Numa frase simples e breve podemos
dizer: quando os seus actos reflectem que a acção dos Dons do Espírito Santo no
seu espírito está fazendo surgir nele os seus frutos; frutos do enxerto na natureza
humana da Graça sobrenatural.
«Os frutos do Espírito Santo são
perfeições que o Espírito Santo forma em nós como primícias da glória eterna» [9].
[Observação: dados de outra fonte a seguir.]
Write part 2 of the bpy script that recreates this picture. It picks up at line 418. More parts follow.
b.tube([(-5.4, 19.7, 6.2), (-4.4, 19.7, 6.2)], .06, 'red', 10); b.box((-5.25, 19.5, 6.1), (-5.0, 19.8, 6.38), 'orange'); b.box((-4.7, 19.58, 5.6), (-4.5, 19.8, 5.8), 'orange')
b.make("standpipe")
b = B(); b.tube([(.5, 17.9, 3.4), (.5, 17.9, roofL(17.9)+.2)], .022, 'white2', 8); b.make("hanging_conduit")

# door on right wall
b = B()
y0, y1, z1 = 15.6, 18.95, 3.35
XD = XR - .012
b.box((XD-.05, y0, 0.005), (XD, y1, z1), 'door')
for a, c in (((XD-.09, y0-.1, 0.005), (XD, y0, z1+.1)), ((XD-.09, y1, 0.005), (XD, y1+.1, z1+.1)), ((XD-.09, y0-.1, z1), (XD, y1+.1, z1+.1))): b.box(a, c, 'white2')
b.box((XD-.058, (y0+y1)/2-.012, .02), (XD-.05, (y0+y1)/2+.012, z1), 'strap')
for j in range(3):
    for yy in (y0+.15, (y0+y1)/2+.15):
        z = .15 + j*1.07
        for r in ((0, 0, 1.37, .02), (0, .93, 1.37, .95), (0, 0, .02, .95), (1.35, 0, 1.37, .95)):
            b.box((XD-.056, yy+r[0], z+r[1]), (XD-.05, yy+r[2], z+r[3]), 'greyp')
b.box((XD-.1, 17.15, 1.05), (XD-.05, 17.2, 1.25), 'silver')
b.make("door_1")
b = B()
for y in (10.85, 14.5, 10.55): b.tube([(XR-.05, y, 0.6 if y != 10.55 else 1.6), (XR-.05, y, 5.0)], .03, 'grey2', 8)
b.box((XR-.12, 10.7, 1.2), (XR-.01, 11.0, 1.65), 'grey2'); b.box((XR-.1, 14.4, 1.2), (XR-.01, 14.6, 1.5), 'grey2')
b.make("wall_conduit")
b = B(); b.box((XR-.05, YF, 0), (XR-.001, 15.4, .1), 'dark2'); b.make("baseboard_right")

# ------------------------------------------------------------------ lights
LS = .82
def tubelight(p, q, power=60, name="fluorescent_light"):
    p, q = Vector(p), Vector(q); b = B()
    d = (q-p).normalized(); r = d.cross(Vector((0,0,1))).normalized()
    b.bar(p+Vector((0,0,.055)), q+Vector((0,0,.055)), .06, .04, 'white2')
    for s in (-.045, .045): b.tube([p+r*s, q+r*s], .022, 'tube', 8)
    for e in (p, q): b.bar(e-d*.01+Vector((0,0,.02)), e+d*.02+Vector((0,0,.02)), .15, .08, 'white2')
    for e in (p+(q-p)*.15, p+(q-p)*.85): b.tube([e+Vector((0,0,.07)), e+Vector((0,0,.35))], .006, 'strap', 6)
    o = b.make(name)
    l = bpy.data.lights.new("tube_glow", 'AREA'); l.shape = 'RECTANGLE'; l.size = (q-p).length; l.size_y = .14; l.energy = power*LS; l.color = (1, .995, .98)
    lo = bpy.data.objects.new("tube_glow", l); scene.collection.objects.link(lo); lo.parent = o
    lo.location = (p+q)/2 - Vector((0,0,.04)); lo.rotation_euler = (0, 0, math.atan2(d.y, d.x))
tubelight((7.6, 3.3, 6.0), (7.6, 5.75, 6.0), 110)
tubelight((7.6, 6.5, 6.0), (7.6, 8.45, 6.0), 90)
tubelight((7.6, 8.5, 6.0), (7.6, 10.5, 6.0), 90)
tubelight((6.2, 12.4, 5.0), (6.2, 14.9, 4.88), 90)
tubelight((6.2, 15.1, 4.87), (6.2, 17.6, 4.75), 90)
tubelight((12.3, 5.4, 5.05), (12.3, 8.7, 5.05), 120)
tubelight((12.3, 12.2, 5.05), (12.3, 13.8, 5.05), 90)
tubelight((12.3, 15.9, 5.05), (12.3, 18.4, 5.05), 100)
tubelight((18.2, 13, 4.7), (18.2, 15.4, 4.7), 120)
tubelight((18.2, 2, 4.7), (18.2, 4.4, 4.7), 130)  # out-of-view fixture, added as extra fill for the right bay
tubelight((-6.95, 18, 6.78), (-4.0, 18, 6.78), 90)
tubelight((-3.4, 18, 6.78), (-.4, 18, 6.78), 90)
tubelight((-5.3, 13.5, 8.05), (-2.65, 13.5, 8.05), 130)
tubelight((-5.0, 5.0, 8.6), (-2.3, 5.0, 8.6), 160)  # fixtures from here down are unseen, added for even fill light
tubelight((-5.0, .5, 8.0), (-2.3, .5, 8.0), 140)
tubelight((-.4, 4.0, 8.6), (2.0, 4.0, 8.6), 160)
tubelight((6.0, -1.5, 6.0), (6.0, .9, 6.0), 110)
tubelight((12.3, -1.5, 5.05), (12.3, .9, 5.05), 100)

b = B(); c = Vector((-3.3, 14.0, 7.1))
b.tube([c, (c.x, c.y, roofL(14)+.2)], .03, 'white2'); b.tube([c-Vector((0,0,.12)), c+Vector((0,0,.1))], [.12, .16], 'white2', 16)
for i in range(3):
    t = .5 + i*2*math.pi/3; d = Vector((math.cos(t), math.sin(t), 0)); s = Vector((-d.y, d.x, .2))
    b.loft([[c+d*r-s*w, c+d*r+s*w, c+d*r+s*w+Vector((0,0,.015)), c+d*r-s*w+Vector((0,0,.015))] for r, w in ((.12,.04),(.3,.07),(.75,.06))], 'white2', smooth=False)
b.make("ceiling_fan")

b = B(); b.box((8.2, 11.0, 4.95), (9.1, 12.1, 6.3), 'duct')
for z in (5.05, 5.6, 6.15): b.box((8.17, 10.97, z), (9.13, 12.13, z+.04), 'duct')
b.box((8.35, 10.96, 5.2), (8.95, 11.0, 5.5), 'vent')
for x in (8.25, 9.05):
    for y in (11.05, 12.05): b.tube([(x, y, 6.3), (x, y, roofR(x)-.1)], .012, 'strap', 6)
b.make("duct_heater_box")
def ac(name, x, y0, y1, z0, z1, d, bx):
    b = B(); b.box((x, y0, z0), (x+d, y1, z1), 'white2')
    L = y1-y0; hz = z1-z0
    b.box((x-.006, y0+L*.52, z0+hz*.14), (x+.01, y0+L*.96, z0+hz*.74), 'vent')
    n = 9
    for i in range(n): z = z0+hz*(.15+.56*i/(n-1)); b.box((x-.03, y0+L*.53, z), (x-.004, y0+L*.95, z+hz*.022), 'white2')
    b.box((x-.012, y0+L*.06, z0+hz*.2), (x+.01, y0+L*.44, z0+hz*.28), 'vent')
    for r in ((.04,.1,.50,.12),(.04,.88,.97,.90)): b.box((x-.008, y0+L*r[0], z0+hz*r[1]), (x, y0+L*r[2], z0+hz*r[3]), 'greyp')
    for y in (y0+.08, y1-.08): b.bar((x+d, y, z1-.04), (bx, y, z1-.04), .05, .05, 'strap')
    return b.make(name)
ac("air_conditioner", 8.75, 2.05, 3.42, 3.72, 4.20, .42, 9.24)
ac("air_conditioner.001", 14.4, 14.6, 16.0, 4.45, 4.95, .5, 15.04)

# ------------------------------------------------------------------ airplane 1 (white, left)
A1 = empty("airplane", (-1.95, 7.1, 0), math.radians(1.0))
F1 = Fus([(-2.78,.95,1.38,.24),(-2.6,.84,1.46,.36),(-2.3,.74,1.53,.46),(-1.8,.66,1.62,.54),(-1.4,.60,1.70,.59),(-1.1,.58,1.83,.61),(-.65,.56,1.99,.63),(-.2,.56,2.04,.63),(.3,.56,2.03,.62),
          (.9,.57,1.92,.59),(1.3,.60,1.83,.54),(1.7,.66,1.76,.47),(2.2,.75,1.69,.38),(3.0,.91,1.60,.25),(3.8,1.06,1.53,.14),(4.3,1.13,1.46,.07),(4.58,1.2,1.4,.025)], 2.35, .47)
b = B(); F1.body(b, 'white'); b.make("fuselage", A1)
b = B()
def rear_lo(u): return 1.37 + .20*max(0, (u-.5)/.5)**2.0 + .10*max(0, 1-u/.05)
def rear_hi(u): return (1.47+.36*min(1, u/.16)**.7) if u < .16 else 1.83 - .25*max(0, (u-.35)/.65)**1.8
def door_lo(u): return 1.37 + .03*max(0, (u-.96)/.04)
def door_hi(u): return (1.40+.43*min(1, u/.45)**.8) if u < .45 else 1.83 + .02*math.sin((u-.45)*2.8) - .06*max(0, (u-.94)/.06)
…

Os Frutos do Espírito Santo na nossa
alma são a manifestação mais clara de que o Reino de Deus já está em nós e que
a Graça na qual fomos enxertados em Cristo, na sua acção de nos salvar, nos
transforma.
Não só nos
transforma para nos salvar para a vida eterna mas também os frutos da salvação
reflectem-se na nossa conversão já nesta vida.
Com efeito.
É interessante
verificar que São Paulo faz a enunciação destes frutos depois de falar da
liberdade «para a qual Cristo nos libertou» [10];
liberdade na qual Deus leva a cabo a «nova criação» e liberdade na qual o homem
aceita de Deus o ser nova criatura.
Ao afirmar que «contra estes frutos não
há lei» o Apóstolo faz-nos compreender que os Frutos são a manifestação do
enraizamento na alma do cristão dessa nova vida em Cristo.
Vida contra a
qual já nenhuma lei tem força por«que a caridade perfeita expulsa o temor» [11],
e ao mesmo tempo essa vida abre sempre o espírito à Graça que Deus derrama nos
nossos corações porque ‘« a lei do espírito que dá a vida em Cristo Jesus o
libertou da lei do pecado e da morte» [12].